Wednesday, September 28, 2011

The Might of Many

I remember reading a short story in high school about the fire ants of Brazil, entitled Leningen Versus the Ants. While the narrative itself revolves around the battle between the brains of man and the might of nature, I will never forget a scene in which an army of ants attacks a stag, stripping the meat from the bones in under six minutes. What a feat! Multiple cultures, including America’s Judeo-Christian culture, reference ants as the quintessential picture of industry and teamwork; a single ant is easy to kill but a colony of ants can move a mountain—literally!
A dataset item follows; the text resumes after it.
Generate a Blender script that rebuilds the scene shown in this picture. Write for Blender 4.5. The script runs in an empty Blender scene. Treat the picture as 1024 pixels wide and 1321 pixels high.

A few days ago, I was reminded that China possessed this might of many in the latent power of a billion people. I was sitting outside reading a book when I noticed groups of students carrying chairs down the road. After 30 minutes of group after group of young men and women with their chairs, my curiosity was piqued until I put two and two together. That evening was the opening ceremony for the new freshman class—over four thousand students. The students I was currently watching were providing the seating for the evening. Yes, that’s right. Groups of students were moving all the chairs from all the classrooms from all over campus to the new indoor arena on the outermost edge of campus for the ceremony. My mind flashed back (as perhaps yours is now) to the 2008 Olympic Opening Ceremony. At that ceremony, the world was witness to China’s most powerful and most volatile resource—its people. Hundreds of thousands of individual Chinese men and women created masterpieces of performances during the Opening Ceremony, awing the world with their precision in moving as a single body: not a person out of place even though hundreds of individuals were in each performance. With the might of so many under the reigns of astute, perhaps severe, leadership, it is no wonder that China has found itself the topic of political and economic discussions the world around.

Oftentimes, I feel we in America have lost our appreciation for this value of teamwork and have forgotten that individuals are not stronger than the group. Places like Egypt, Libya, and certainly China still feel the intense pressure of the multitude, and as in the case of Egypt, the might of many people has been the catalyst for great change while in places like China, the political leaders tremble at the thought of domestic rioting. Susan Shirk, a former Deputy Secretary of State responsible for China, wrote a book titled China: A Fragile Superpower: How China's Internal Politics Could Derail its Peaceful Rise. Within its pages, Susan Shirk details the immense respect, to the point of fear, which Chinese leaders have for the power of the people. With so many people to keep content, China must continually walk a thin line of balance between squeezing the people with regulations and providing a sustainable way of life. This balance dates far back into Chinese history as demonstrated in an ancient Chinese four-character idiom: “Nei lua, wai huan”: When there is turmoil within, the barbarians without will inflict disaster. China’s first priority is and always has been domestic stability, and at the moment, China appears to have firm footing. Therefore, the real question is what the might of many—1,331,460,000 to be exact—can accomplish if pointed in a single direction. And all I can think of is a full-grown stag reduced to shiny white bones in six minutes.